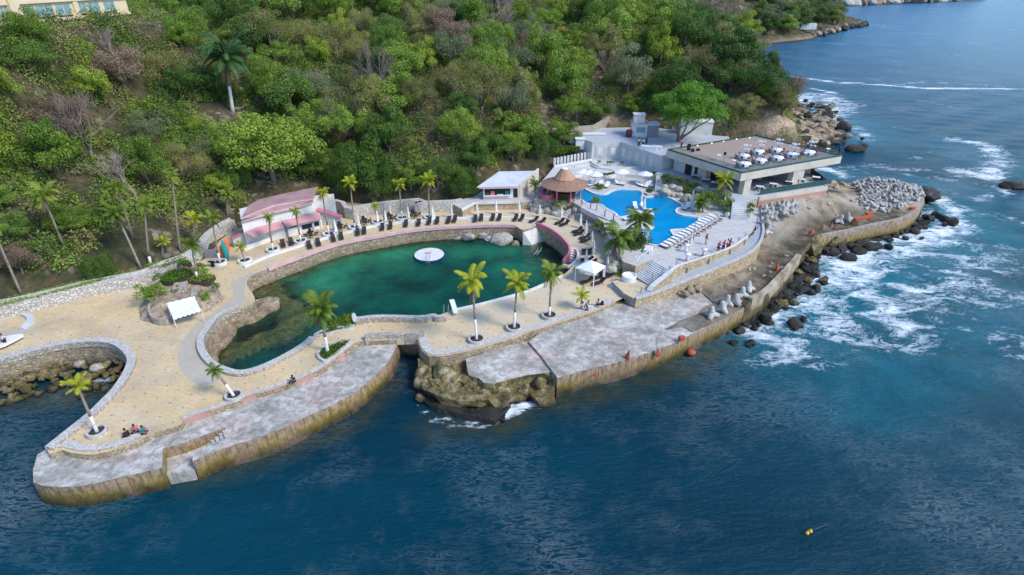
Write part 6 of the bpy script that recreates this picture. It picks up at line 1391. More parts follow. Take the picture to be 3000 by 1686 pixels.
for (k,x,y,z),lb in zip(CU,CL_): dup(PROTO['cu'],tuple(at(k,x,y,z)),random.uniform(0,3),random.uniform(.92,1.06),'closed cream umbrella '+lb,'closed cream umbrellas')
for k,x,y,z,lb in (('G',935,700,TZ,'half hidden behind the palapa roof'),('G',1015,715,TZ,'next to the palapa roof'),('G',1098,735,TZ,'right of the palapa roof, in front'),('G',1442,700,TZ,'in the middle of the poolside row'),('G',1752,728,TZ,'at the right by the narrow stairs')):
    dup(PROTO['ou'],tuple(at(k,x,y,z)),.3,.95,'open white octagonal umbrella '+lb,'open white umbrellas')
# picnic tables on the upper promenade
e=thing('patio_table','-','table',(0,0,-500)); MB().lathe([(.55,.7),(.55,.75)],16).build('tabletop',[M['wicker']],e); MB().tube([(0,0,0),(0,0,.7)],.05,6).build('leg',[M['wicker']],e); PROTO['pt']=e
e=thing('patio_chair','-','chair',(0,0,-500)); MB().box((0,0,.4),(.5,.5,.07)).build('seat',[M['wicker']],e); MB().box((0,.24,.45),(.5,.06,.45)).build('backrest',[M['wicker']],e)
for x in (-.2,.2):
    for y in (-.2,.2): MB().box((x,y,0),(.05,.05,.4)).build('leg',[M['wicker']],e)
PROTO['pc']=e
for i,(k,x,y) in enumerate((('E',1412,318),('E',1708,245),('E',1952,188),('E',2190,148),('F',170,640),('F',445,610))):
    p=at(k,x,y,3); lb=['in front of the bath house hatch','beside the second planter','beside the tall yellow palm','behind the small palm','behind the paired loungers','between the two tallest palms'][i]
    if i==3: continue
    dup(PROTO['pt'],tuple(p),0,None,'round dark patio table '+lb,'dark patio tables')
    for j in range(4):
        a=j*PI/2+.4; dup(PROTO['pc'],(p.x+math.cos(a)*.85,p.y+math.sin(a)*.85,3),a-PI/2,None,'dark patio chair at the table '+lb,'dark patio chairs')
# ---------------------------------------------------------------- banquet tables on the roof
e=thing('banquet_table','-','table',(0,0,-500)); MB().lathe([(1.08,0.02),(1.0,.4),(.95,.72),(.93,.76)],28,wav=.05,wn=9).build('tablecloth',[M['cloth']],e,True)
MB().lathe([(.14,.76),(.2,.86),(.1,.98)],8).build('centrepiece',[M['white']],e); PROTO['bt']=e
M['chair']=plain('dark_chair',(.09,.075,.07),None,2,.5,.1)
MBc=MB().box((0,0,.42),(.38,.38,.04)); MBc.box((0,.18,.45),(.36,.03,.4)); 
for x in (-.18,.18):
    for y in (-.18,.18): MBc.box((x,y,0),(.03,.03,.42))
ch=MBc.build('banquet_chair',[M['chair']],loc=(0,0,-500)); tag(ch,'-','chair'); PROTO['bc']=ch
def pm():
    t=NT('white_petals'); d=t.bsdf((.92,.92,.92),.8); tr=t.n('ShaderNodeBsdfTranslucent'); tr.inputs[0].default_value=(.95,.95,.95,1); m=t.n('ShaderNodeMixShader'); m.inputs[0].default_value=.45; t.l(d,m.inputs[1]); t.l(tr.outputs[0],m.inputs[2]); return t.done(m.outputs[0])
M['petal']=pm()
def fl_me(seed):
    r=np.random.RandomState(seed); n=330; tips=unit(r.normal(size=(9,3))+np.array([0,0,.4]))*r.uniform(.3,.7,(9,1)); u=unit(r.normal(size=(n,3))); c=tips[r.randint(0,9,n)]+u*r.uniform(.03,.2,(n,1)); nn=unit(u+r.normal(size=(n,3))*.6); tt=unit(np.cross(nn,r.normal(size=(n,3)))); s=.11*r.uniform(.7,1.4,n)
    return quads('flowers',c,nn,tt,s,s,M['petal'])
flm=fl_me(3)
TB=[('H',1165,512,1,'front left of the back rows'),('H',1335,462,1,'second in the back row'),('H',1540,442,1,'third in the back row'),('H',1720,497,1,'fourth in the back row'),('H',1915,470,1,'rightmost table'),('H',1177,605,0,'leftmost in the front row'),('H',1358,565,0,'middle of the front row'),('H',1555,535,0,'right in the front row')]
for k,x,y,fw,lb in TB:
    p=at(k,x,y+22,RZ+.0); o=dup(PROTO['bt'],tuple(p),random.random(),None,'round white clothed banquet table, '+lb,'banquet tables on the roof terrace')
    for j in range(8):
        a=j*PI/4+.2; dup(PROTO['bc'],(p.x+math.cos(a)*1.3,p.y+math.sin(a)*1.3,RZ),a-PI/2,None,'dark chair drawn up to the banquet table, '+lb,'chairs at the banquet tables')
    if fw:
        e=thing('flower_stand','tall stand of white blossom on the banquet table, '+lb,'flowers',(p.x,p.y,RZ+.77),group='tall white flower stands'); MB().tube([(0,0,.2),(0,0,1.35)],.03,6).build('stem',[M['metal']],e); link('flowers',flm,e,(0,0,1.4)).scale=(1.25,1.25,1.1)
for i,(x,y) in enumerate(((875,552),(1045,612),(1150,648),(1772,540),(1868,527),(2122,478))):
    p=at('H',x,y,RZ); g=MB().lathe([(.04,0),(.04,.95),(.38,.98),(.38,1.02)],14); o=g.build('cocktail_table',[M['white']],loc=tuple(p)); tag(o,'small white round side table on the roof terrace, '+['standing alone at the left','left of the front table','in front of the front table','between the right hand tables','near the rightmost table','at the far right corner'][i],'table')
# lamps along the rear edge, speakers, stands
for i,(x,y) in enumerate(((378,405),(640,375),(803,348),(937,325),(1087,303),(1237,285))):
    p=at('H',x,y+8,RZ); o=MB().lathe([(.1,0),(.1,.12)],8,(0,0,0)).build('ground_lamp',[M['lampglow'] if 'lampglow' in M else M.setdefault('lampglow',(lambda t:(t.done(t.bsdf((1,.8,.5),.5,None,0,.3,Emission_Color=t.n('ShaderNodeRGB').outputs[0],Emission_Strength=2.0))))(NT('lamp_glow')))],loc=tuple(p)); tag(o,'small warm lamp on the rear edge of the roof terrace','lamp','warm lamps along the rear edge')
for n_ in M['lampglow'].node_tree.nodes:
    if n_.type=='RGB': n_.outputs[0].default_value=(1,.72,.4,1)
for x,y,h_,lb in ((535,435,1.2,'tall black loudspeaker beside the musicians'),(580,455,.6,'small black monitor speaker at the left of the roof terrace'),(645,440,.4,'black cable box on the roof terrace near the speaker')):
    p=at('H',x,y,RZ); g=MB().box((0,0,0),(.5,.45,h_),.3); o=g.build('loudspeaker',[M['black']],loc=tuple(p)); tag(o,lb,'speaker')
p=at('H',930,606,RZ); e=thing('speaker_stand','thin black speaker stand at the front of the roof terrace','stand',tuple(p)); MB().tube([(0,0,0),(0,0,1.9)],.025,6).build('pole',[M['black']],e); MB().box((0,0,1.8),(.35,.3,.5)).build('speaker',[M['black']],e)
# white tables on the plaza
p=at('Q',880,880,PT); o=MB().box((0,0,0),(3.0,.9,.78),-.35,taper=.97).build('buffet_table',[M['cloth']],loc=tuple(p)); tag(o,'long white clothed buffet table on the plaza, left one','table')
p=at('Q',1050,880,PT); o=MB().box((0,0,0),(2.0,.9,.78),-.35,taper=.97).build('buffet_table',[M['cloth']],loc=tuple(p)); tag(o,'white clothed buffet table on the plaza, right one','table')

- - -

(What the task requires): Omit the pictures, then output the rest of the listing exactly.

(Written answer):
Write part 6 of the bpy script that recreates this picture. It picks up at line 1391. More parts follow. Take the picture to be 3000 by 1686 pixels.
for (k,x,y,z),lb in zip(CU,CL_): dup(PROTO['cu'],tuple(at(k,x,y,z)),random.uniform(0,3),random.uniform(.92,1.06),'closed cream umbrella '+lb,'closed cream umbrellas')
for k,x,y,z,lb in (('G',935,700,TZ,'half hidden behind the palapa roof'),('G',1015,715,TZ,'next to the palapa roof'),('G',1098,735,TZ,'right of the palapa roof, in front'),('G',1442,700,TZ,'in the middle of the poolside row'),('G',1752,728,TZ,'at the right by the narrow stairs')):
    dup(PROTO['ou'],tuple(at(k,x,y,z)),.3,.95,'open white octagonal umbrella '+lb,'open white umbrellas')
# picnic tables on the upper promenade
e=thing('patio_table','-','table',(0,0,-500)); MB().lathe([(.55,.7),(.55,.75)],16).build('tabletop',[M['wicker']],e); MB().tube([(0,0,0),(0,0,.7)],.05,6).build('leg',[M['wicker']],e); PROTO['pt']=e
e=thing('patio_chair','-','chair',(0,0,-500)); MB().box((0,0,.4),(.5,.5,.07)).build('seat',[M['wicker']],e); MB().box((0,.24,.45),(.5,.06,.45)).build('backrest',[M['wicker']],e)
for x in (-.2,.2):
    for y in (-.2,.2): MB().box((x,y,0),(.05,.05,.4)).build('leg',[M['wicker']],e)
PROTO['pc']=e
for i,(k,x,y) in enumerate((('E',1412,318),('E',1708,245),('E',1952,188),('E',2190,148),('F',170,640),('F',445,610))):
    p=at(k,x,y,3); lb=['in front of the bath house hatch','beside the second planter','beside the tall yellow palm','behind the small palm','behind the paired loungers','between the two tallest palms'][i]
    if i==3: continue
    dup(PROTO['pt'],tuple(p),0,None,'round dark patio table '+lb,'dark patio tables')
    for j in range(4):
        a=j*PI/2+.4; dup(PROTO['pc'],(p.x+math.cos(a)*.85,p.y+math.sin(a)*.85,3),a-PI/2,None,'dark patio chair at the table '+lb,'dark patio chairs')
# ---------------------------------------------------------------- banquet tables on the roof
e=thing('banquet_table','-','table',(0,0,-500)); MB().lathe([(1.08,0.02),(1.0,.4),(.95,.72),(.93,.76)],28,wav=.05,wn=9).build('tablecloth',[M['cloth']],e,True)
MB().lathe([(.14,.76),(.2,.86),(.1,.98)],8).build('centrepiece',[M['white']],e); PROTO['bt']=e
M['chair']=plain('dark_chair',(.09,.075,.07),None,2,.5,.1)
MBc=MB().box((0,0,.42),(.38,.38,.04)); MBc.box((0,.18,.45),(.36,.03,.4)); 
for x in (-.18,.18):
    for y in (-.18,.18): MBc.box((x,y,0),(.03,.03,.42))
ch=MBc.build('banquet_chair',[M['chair']],loc=(0,0,-500)); tag(ch,'-','chair'); PROTO['bc']=ch
def pm():
    t=NT('white_petals'); d=t.bsdf((.92,.92,.92),.8); tr=t.n('ShaderNodeBsdfTranslucent'); tr.inputs[0].default_value=(.95,.95,.95,1); m=t.n('ShaderNodeMixShader'); m.inputs[0].default_value=.45; t.l(d,m.inputs[1]); t.l(tr.outputs[0],m.inputs[2]); return t.done(m.outputs[0])
M['petal']=pm()
def fl_me(seed):
    r=np.random.RandomState(seed); n=330; tips=unit(r.normal(size=(9,3))+np.array([0,0,.4]))*r.uniform(.3,.7,(9,1)); u=unit(r.normal(size=(n,3))); c=tips[r.randint(0,9,n)]+u*r.uniform(.03,.2,(n,1)); nn=unit(u+r.normal(size=(n,3))*.6); tt=unit(np.cross(nn,r.normal(size=(n,3)))); s=.11*r.uniform(.7,1.4,n)
    return quads('flowers',c,nn,tt,s,s,M['petal'])
flm=fl_me(3)
TB=[('H',1165,512,1,'front left of the back rows'),('H',1335,462,1,'second in the back row'),('H',1540,442,1,'third in the back row'),('H',1720,497,1,'fourth in the back row'),('H',1915,470,1,'rightmost table'),('H',1177,605,0,'leftmost in the front row'),('H',1358,565,0,'middle of the front row'),('H',1555,535,0,'right in the front row')]
for k,x,y,fw,lb in TB:
    p=at(k,x,y+22,RZ+.0); o=dup(PROTO['bt'],tuple(p),random.random(),None,'round white clothed banquet table, '+lb,'banquet tables on the roof terrace')
    for j in range(8):
        a=j*PI/4+.2; dup(PROTO['bc'],(p.x+math.cos(a)*1.3,p.y+math.sin(a)*1.3,RZ),a-PI/2,None,'dark chair drawn up to the banquet table, '+lb,'chairs at the banquet tables')
    if fw:
        e=thing('flower_stand','tall stand of white blossom on the banquet table, '+lb,'flowers',(p.x,p.y,RZ+.77),group='tall white flower stands'); MB().tube([(0,0,.2),(0,0,1.35)],.03,6).build('stem',[M['metal']],e); link('flowers',flm,e,(0,0,1.4)).scale=(1.25,1.25,1.1)
for i,(x,y) in enumerate(((875,552),(1045,612),(1150,648),(1772,540),(1868,527),(2122,478))):
    p=at('H',x,y,RZ); g=MB().lathe([(.04,0),(.04,.95),(.38,.98),(.38,1.02)],14); o=g.build('cocktail_table',[M['white']],loc=tuple(p)); tag(o,'small white round side table on the roof terrace, '+['standing alone at the left','left of the front table','in front of the front table','between the right hand tables','near the rightmost table','at the far right corner'][i],'table')
# lamps along the rear edge, speakers, stands
for i,(x,y) in enumerate(((378,405),(640,375),(803,348),(937,325),(1087,303),(1237,285))):
    p=at('H',x,y+8,RZ); o=MB().lathe([(.1,0),(.1,.12)],8,(0,0,0)).build('ground_lamp',[M['lampglow'] if 'lampglow' in M else M.setdefault('lampglow',(lambda t:(t.done(t.bsdf((1,.8,.5),.5,None,0,.3,Emission_Color=t.n('ShaderNodeRGB').outputs[0],Emission_Strength=2.0))))(NT('lamp_glow')))],loc=tuple(p)); tag(o,'small warm lamp on the rear edge of the roof terrace','lamp','warm lamps along the rear edge')
for n_ in M['lampglow'].node_tree.nodes:
    if n_.type=='RGB': n_.outputs[0].default_value=(1,.72,.4,1)
for x,y,h_,lb in ((535,435,1.2,'tall black loudspeaker beside the musicians'),(580,455,.6,'small black monitor speaker at the left of the roof terrace'),(645,440,.4,'black cable box on the roof terrace near the speaker')):
    p=at('H',x,y,RZ); g=MB().box((0,0,0),(.5,.45,h_),.3); o=g.build('loudspeaker',[M['black']],loc=tuple(p)); tag(o,lb,'speaker')
p=at('H',930,606,RZ); e=thing('speaker_stand','thin black speaker stand at the front of the roof terrace','stand',tuple(p)); MB().tube([(0,0,0),(0,0,1.9)],.025,6).build('pole',[M['black']],e); MB().box((0,0,1.8),(.35,.3,.5)).build('speaker',[M['black']],e)
# white tables on the plaza
p=at('Q',880,880,PT); o=MB().box((0,0,0),(3.0,.9,.78),-.35,taper=.97).build('buffet_table',[M['cloth']],loc=tuple(p)); tag(o,'long white clothed buffet table on the plaza, left one','table')
p=at('Q',1050,880,PT); o=MB().box((0,0,0),(2.0,.9,.78),-.35,taper=.97).build('buffet_table',[M['cloth']],loc=tuple(p)); tag(o,'white clothed buffet table on the plaza, right one','table')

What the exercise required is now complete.